Brandeis’s importance lies in his lasting vision of what an economy should be for. But while he fought the good fight, particularly against large mergers, the credit for actually activating the antitrust laws belongs elsewhere. In particular, it belongs to the man who would soon use the antitrust laws as his big stick.
*His lofty ideals may make Brandeis sound like some kind of demigod walking the earth, but he was not without defects. The small businesses he praised were, after all, often his clients. And while warm and loving to his family members, he appears to have been a distant and aloof figure who had a way of making others feel inadequate in his presence, particularly in his later years. The jurist Learned Hand recalls his meetings with Brandeis this way: “I used to leave him [Brandeis] feeling [of myself], ‘You are a self-indulgent, inadequate person.’ … You sit around and talk a good deal, haven’t any very definite convictions. You’re not spending your life trying to leave the world better for being in it. You like to drink too much.”

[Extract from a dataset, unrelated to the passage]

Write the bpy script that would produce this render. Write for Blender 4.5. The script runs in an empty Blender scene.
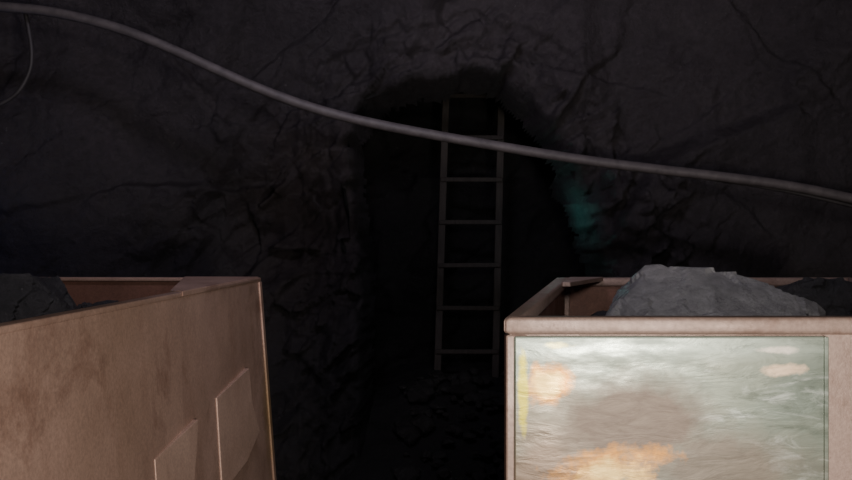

*An insensitivity to private intrusions on human freedom is a major blind spot for contemporary libertarianism, which is rightly concerned with government overreach but bizarrely tolerant of mistreatment or abuse committed by so-called private actors.
*Brandeis is not without his critics. Historian Thomas McCraw took his best shot at Brandeis in his book Prophets of Regulation (1984), portraying him as too rigid and unwilling to accept the potential for efficiency and consumer benefits in new, giant businesses being built. Unfortunately, McCraw makes several basic errors in his attack, like confusing horizontal price-fixing with retail price maintenance. And McCraw seems to have misunderstood the role of a public advocate: Brandeis was fighting against a well-funded campaign to transform the American economy based on what he believed to be a false narrative of progress. What McCraw calls rigidity can also be called principle; what has sustained interest in Brandeis for so long is his adherence to ideals in a manner that transcended day-to-day politics, without being so removed as to be irrelevant.